**WHAT YOU ARE ASKED TO DO:** Exactly retype the lines from the top of the data through the line containing "scene = bpy.context.scene", leaving out every picture.

=== AVAILABLE DATA ===

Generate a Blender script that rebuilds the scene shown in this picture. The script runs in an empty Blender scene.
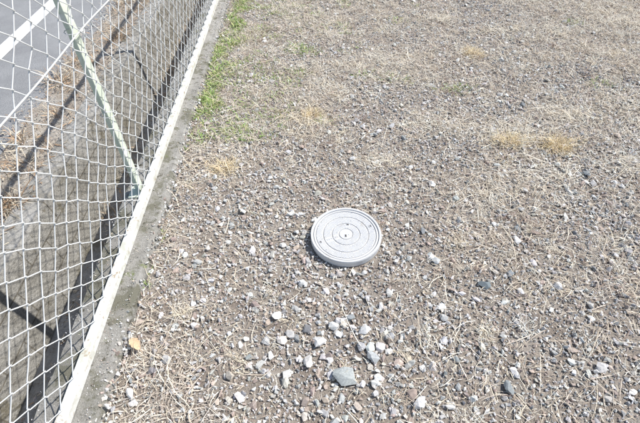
import bpy, bmesh, math, numpy as np
from mathutils import Vector, Matrix
rng = np.random.default_rng(7)
scene = bpy.context.scene

# ------------------------------------------------------------ helpers
def link(o, parent=None):
    scene.collection.objects.link(o)
    if parent: o.parent = parent
    return o
def np_mesh(name, V, F, k, C=None, mat=None, parent=None, smooth=False):
    me = bpy.data.meshes.new(name)
    V = np.asarray(V, dtype=np.float32); F = np.asarray(F, dtype=np.int32)
    me.vertices.add(len(V)); me.vertices.foreach_set("co", V.ravel())
    me.loops.add(F.size); me.loops.foreach_set("vertex_index", F.ravel())
    me.polygons.add(len(F)); me.polygons.foreach_set("loop_start", np.arange(0, F.size, k, dtype=np.int32))
    me.update(calc_edges=True)
    if C is not None:
        a = me.attributes.new("Col", 'FLOAT_COLOR', 'POINT')
        C4 = np.ones((len(V), 4), dtype=np.float32); C4[:, :3] = C
        a.data.foreach_set("color", C4.ravel())
    me.polygons.foreach_set("use_smooth", np.full(len(me.polygons), smooth))
    if mat: me.materials.append(mat)
    return link(bpy.data.objects.new(name, me), parent)
_tab = rng.random((256, 256))
def vnoise(x, y):
    x = np.asarray(x, dtype=float); y = np.asarray(y, dtype=float)
    xi = np.floor(x).astype(int); yi = np.floor(y).astype(int); fx = x-xi; fy = y-yi
    fx = fx*fx*(3-2*fx); fy = fy*fy*(3-2*fy)
    g = lambda i, j: _tab[i % 256, j % 256]
    return (g(xi, yi)*(1-fx)+g(xi+1, yi)*fx)*(1-fy)+(g(xi, yi+1)*(1-fx)+g(xi+1, yi+1)*fx)*fy
def fbm(x, y, o=4):
    s = 0; a = .5; t = 0
    for i in range(o):
        s = s+a*vnoise(x*2**i+17*i, y*2**i+5*i); t += a; a *= .55
    return s/t
def gz(x, y):
    return .022*(fbm(x*1.7, y*1.7)-.5)+.012*(fbm(x*9, y*9, 2)-.5)-.004

# ------------------------------------------------------------ materials
def new_mat(name):
    m = bpy.data.materials.new(name); m.use_nodes = True
    nt = m.node_tree; b = nt.nodes["Principled BSDF"]; b.inputs["Roughness"].default_value = .85
    b.inputs["Specular IOR Level"].default_value = .3
    return m, nt, b
def noise(nt, scale, detail=6, rough=.6):
    tc = nt.nodes.new("ShaderNodeNewGeometry")
    n = nt.nodes.new("ShaderNodeTexNoise"); n.inputs["Scale"].default_value = scale
    n.inputs["Detail"].default_value = detail; n.inputs["Roughness"].default_value = rough
    nt.links.new(tc.outputs["Position"], n.inputs["Vector"]); return n
def ramp(nt, src, stops):
    r = nt.nodes.new("ShaderNodeValToRGB"); cr = r.color_ramp
    while len(cr.elements) < len(stops): cr.elements.new(.5)
    for e, (p, c) in zip(cr.elements, stops):
        e.position = p; e.color = (*c, 1)
    nt.links.new(src, r.inputs[0]); return r
def mix(nt, a, b, fac, mode='MIX'):
    m = nt.nodes.new("ShaderNodeMix"); m.data_type = 'RGBA'; m.blend_type = mode
    for s, v in ((6, a), (7, b), (0, fac)):
        if isinstance(v, (int, float)): m.inputs[s].default_value = v
        elif isinstance(v, tuple): m.inputs[s].default_value = (*v, 1)
        else: nt.links.new(v, m.inputs[s])
    return m.outputs[2]
def bump(nt, b, src, strength, dist):
    bn = nt.nodes.new("ShaderNodeBump"); bn.inputs["Strength"].default_value = strength
    bn.inputs["Distance"].default_value = dist
    nt.links.new(src, bn.inputs["Height"]); nt.links.new(bn.outputs[0], b.inputs["Normal"])
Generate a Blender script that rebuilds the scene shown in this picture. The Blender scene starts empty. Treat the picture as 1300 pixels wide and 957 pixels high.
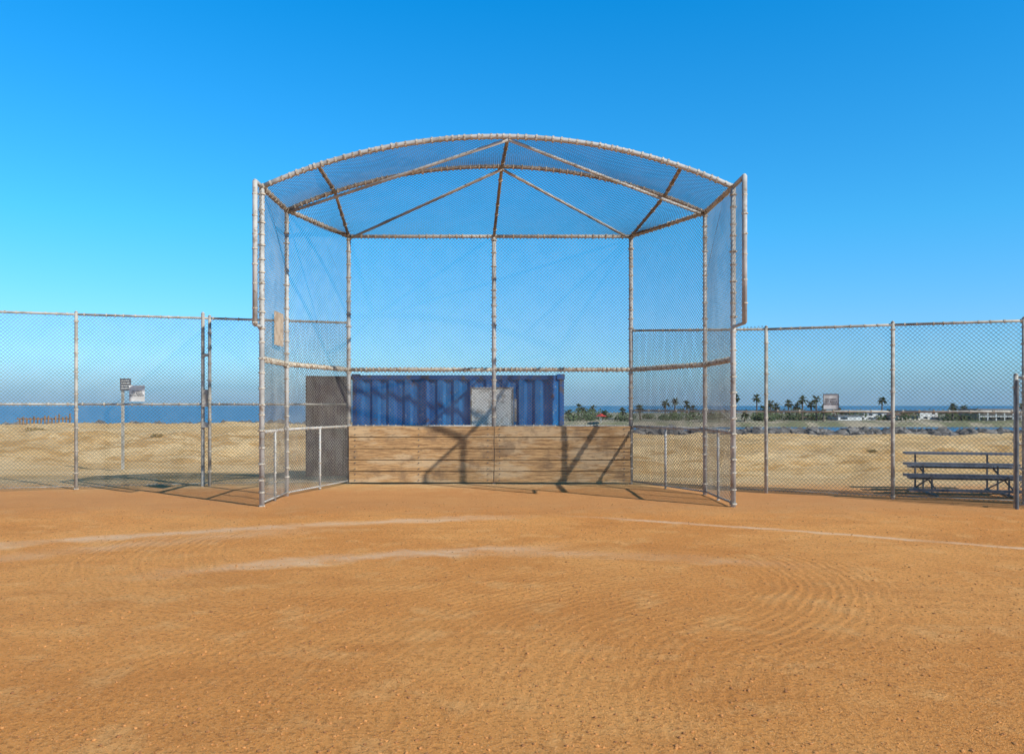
import bpy, math, random
from mathutils import Vector, Matrix, noise
random.seed(7)
scene=bpy.context.scene
scene.view_settings.view_transform='Standard'
scene.view_settings.look='None'
scene.view_settings.exposure=0

# ---------------- node helpers ----------------
class T:
    def __init__(s,name,rough=0.8,metal=0.0):
        s.m=bpy.data.materials.new(name); s.m.use_nodes=True
        s.t=s.m.node_tree; s.b=s.t.nodes['Principled BSDF']
        s.b.inputs['Roughness'].default_value=rough
        s.b.inputs['Metallic'].default_value=metal
        s.geo=s.t.nodes.new('ShaderNodeNewGeometry')
    def put(s,sock,v):
        if isinstance(v,(int,float)): sock.default_value=v
        elif isinstance(v,(tuple,list)):
            sock.default_value=tuple(v)+((1,) if len(v)==3 and sock.type=='RGBA' else ())
        else: s.t.links.new(v,sock)
    def math(s,op,a,b=0.0,c=0.0,clamp=False):
        n=s.t.nodes.new('ShaderNodeMath'); n.operation=op; n.use_clamp=clamp
        s.put(n.inputs[0],a); s.put(n.inputs[1],b); s.put(n.inputs[2],c); return n.outputs[0]
    def pos(s): return s.geo.outputs['Position']
    def xyz(s):
        n=s.t.nodes.new('ShaderNodeSeparateXYZ'); s.t.links.new(s.pos(),n.inputs[0]); return n.outputs
    def noise(s,scale,detail=4,rough=0.55,vec=None,sc=None,dist=0.0):
        n=s.t.nodes.new('ShaderNodeTexNoise'); n.inputs['Scale'].default_value=scale
        n.inputs['Detail'].default_value=detail; n.inputs['Roughness'].default_value=rough
        n.inputs['Distortion'].default_value=dist
        v=vec or s.pos()
        if sc:
            m=s.t.nodes.new('ShaderNodeMapping'); m.inputs['Scale'].default_value=sc
            s.t.links.new(v,m.inputs[0]); v=m.outputs[0]
        s.t.links.new(v,n.inputs['Vector']); return n.outputs[0]
    def smooth(s,x,a,b,lo=0.0,hi=1.0):
        n=s.t.nodes.new('ShaderNodeMapRange'); n.interpolation_type='SMOOTHSTEP'
        s.put(n.inputs[0],x); n.inputs[1].default_value=a; n.inputs[2].default_value=b
        n.inputs[3].default_value=lo; n.inputs[4].default_value=hi; return n.outputs[0]
    def mix(s,f,a,b):
        n=s.t.nodes.new('ShaderNodeMix'); n.data_type='RGBA'
        s.put(n.inputs[0],f); s.put(n.inputs[6],a); s.put(n.inputs[7],b); return n.outputs[2]
    def bump(s,h,strength=0.5,dist=0.02,normal=None):
        n=s.t.nodes.new('ShaderNodeBump'); n.inputs['Strength'].default_value=strength
        n.inputs['Distance'].default_value=dist; s.t.links.new(h,n.inputs['Height'])
        if normal: s.t.links.new(normal,n.inputs['Normal'])
        return n.outputs[0]
    def out(s,col=None,nrm=None,rough=None):
        if col is not None: s.put(s.b.inputs['Base Color'],col)
        if nrm is not None: s.put(s.b.inputs['Normal'],nrm)
        if rough is not None: s.put(s.b.inputs['Roughness'],rough)
        return s.m

def noisy(name,c1,c2,scale=5,rough=.8,metal=0,lo=.4,hi=.6,sc=None,bump=0):
    t=T(name,rough,metal); n=t.noise(scale,6,.6,sc=sc)
    f=t.smooth(n,lo,hi)
    return t.out(t.mix(f,c1,c2), t.bump(n,.4,bump) if bump else None)

M={}
t=T('weathered_pipe',.7,.0)
a=t.smooth(t.noise(9,5,.7),.56,.66,0,.75); b=t.smooth(t.noise(2.3,4,.6),.45,.6)
c=t.mix(b,(.47,.46,.43),(.33,.32,.295)); M['pipe']=t.out(t.mix(a,c,(.23,.155,.10)))
M['hood_pipe']=noisy('weathered_hood_pipe',(.33,.30,.26),(.18,.13,.095),7,.85,.0,.42,.64)
M['pipe_rust']=noisy('rusty_pipe',(.54,.47,.36),(.26,.155,.09),14,.85,.0,.48,.64)
M['tie']=noisy('tie_wire',(.54,.49,.40),(.27,.19,.12),20,.8,.0,.48,.62)
M['wire']=noisy('chain_link_wire',(.245,.225,.19),(.15,.13,.105),3,.85,.0)
M['hood_wire']=noisy('rusty_hood_wire',(.21,.165,.12),(.12,.08,.05),2,.9,.0)
M['wire_fence']=noisy('fence_wire',(.26,.24,.205),(.16,.145,.12),3,.85,.0)
M['fpost']=noisy('fence_post',(.44,.42,.37),(.28,.26,.22),6,.8,.0,.42,.62)
M['dark_post']=noisy('dark_post',(.10,.11,.12),(.17,.17,.17),8,.6,.3)

# ---------------- mesh builder ----------------
class MB:
    def __init__(s): s.v=[]; s.f=[]
    def tube(s,pts,r,n=8,cap=True):
        pts=[Vector(p) for p in pts]; rings=[]
        for i,p in enumerate(pts):
            d=(pts[min(i+1,len(pts)-1)]-pts[max(i-1,0)]).normalized()
            up=Vector((0,0,1)) if abs(d.z)<.95 else Vector((1,0,0))
            u=d.cross(up).normalized(); w=u.cross(d)
            rr=r[i] if isinstance(r,(list,tuple)) else r
            k=len(s.v)
            for j in range(n):
                a=2*math.pi*j/n; s.v.append(p+u*(rr*math.cos(a))+w*(rr*math.sin(a)))
            rings.append(k)
        for a,b in zip(rings,rings[1:]):
            for j in range(n):
                s.f.append((a+j,a+(j+1)%n,b+(j+1)%n,b+j))
        if cap:
            s.f.append(tuple(rings[0]+j for j in range(n))[::-1]); s.f.append(tuple(rings[-1]+j for j in range(n)))
    def box(s,c,size,rot=0.0,M4=None):
        c=Vector(c); k=len(s.v); x,y,z=[q/2 for q in size]
        R=Matrix.Rotation(rot,3,'Z') if M4 is None else M4
        for p in [(-x,-y,-z),(x,-y,-z),(x,y,-z),(-x,y,-z),(-x,-y,z),(x,-y,z),(x,y,z),(-x,y,z)]:
            s.v.append(c+R@Vector(p))
        for f in [(0,3,2,1),(4,5,6,7),(0,1,5,4),(1,2,6,5),(2,3,7,6),(3,0,4,7)]: s.f.append(tuple(k+i for i in f))
    def quad(s,a,b,c,d):
        k=len(s.v); s.v+= [Vector(a),Vector(b),Vector(c),Vector(d)]; s.f.append((k,k+1,k+2,k+3))
    def rock(s,c,r,sq=.7):
        k=len(s.v); c=Vector(c)
        g=(1+5**.5)/2
        P=[(-1,g,0),(1,g,0),(-1,-g,0),(1,-g,0),(0,-1,g),(0,1,g),(0,-1,-g),(0,1,-g),(g,0,-1),(g,0,1),(-g,0,-1),(-g,0,1)]
        F=[(0,11,5),(0,5,1),(0,1,7),(0,7,10),(0,10,11),(1,5,9),(5,11,4),(11,10,2),(10,7,6),(7,1,8),(3,9,4),(3,4,2),(3,2,6),(3,6,8),(3,8,9),(4,9,5),(2,4,11),(6,2,10),(8,6,7),(9,8,1)]
        R=Matrix.Rotation(random.random()*6.28,3,'Z')@Matrix.Rotation(random.random()*6.28,3,'X')
        for p in P:
            q=R@Vector(p)*(r/1.9)*random.uniform(.75,1.2); q.z*=sq; s.v.append(c+q)
        for f in F: s.f.append(tuple(k+i for i in f))
    def obj(s,name,mat,parent=None,smooth=False):
        me=bpy.data.meshes.new(name); me.from_pydata([tuple(v) for v in s.v],[],s.f); me.update()
        if smooth:
            for p in me.polygons: p.use_smooth=True
        o=bpy.data.objects.new(name,me); scene.collection.objects.link(o)
        me.materials.append(mat)
        if parent: o.parent=parent
        return o
def empty(name):
    e=bpy.data.objects.new(name,None); e.empty_display_size=.3; scene.collection.objects.link(e); return e
def ties(mb,pts,r,step,w=.022,k=1.35):
    for a,b in zip(pts,pts[1:]):
        a=Vector(a); b=Vector(b); L=(b-a).length; d=(b-a).normalized(); q=step*random.random()
        while q<L:
            p=a+d*q; mb.tube([p-d*w/2,p+d*w/2],r*k*random.uniform(.9,1.12),7); q+=step*random.uniform(.7,1.3)
def wires(mb,S,U,V,pitch=.07,r=.0022,seg=None):
    for sgn in (1,-1):
        c=-V if sgn==1 else 0.0
        end=U if sgn==1 else U+V
        c+=pitch*.5
        while c<end:
            if sgn==1: v0=max(0,-c); v1=min(V,U-c)
            else: v0=max(0,c-U); v1=min(V,c)
            if v1-v0>.02:
                n=1 if not seg else max(1,int((v1-v0)/seg))
                pts=[]
                for i in range(n+1):
                    v=v0+(v1-v0)*i/n; pts.append(S(c+sgn*v,v))
                mb.tube(pts,r,3,cap=False)
            c+=pitch
def flat(a,b,z0,z1):
    a=Vector((a[0],a[1],0)); b=Vector((b[0],b[1],0)); L=(b-a).length
    off=[(random.uniform(-1,1),random.uniform(0,6)) for _ in range(3)]
    def S(u,v):
        p=a.lerp(b,u/L); d=(b-a).normalized(); nn=Vector((-d.y,d.x,0))
        w=.016*math.sin(u*2.1+off[0][1])*math.sin(v*1.7+off[1][1])
        return Vector((p.x,p.y,z0+v))+nn*w
    return S,L,z1-z0

# ---------------- terrain ----------------
def sst(a,b,x):
    t_=min(1,max(0,(x-a)/(b-a))); return t_*t_*(3-2*t_)
def terr(x,y):
    z=.012*noise.noise(Vector((x*.5,y*.5,0)))+.006*noise.noise(Vector((x*2,y*2,3)))
    if y>16:
        left=1-sst(-3,8,x)
        crest=.60*left+.05*(1-left)
        dip=-.22*left-.6*(1-left)
        z+=dip*sst(17,23,y)*(1-sst(24.5,30,y))
        z+=crest*sst(24.5,30,y)
        m=sst(20,27,y)
        z+=(.14*noise.noise(Vector((x*.16,y*.22,5)))+.14*noise.noise(Vector((x*.45,y*.45,1)))+.09*noise.noise(Vector((x*1.3,y*1.3,1)))+.06*noise.noise(Vector((x*3.1,y*3.1,1))))*m
        z-=7*sst(42,64,y)
    return z
def axis(segs):
    out=[]
    for a,b,n in segs:
        for i in range(n): out.append(a+(b-a)*i/n)
    out.append(segs[-1][1]); return out
xs=axis([(-3000,-200,6),(-200,-45,12),(-45,45,380),(45,200,12),(200,3000,6)])
ys=axis([(-400,-10,8),(-10,3,14),(3,17,110),(17,48,170),(48,70,20),(70,6000,6)])
mb=MB()
for y in ys:
    for x in xs: mb.v.append(Vector((x,y,terr(x,y) if y<=70 else -8)))
W=len(xs)
for j in range(len(ys)-1):
    for i in range(W-1): mb.f.append((j*W+i,j*W+i+1,(j+1)*W+i+1,(j+1)*W+i))
t=T('infield_dirt_and_sand',.95)
t.b.inputs['Specular IOR Level'].default_value=.15
X,Y,Z=t.xyz()
n_big=t.noise(.35,4,.6); n_mid=t.noise(2.2,5,.6); n_fine=t.noise(30,6,.8); n_gr=t.noise(90,3,.8)
n_str=t.noise(1.0,6,.65,sc=(.55,1.3,1),dist=.8); n_clod=t.noise(9,6,.75)
dirt=t.mix(t.smooth(n_big,.38,.62),(.82,.335,.085),(.93,.425,.125))
dirt=t.mix(t.smooth(n_str,.46,.66,0,.5),dirt,(.68,.26,.062))
dirt=t.mix(t.smooth(n_mid,.50,.70,0,.5),dirt,(.98,.54,.205))
dirt=t.mix(t.smooth(n_clod,.52,.64,0,.42),dirt,(.56,.21,.053))
dirt=t.mix(t.smooth(n_fine,.51,.60,0,.65),dirt,(.34,.13,.037))
dirt=t.mix(t.smooth(n_gr,.56,.66,0,.6),dirt,(.98,.64,.31))
k=t.math('MULTIPLY',t.smooth(t.math('ADD',Y,t.math('MULTIPLY',n_mid,2.4)),12.0,14.4),.65)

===

**RESULT OF THE TASK:**
Generate a Blender script that rebuilds the scene shown in this picture. The script runs in an empty Blender scene.
import bpy, bmesh, math, numpy as np
from mathutils import Vector, Matrix
rng = np.random.default_rng(7)
scene = bpy.context.scene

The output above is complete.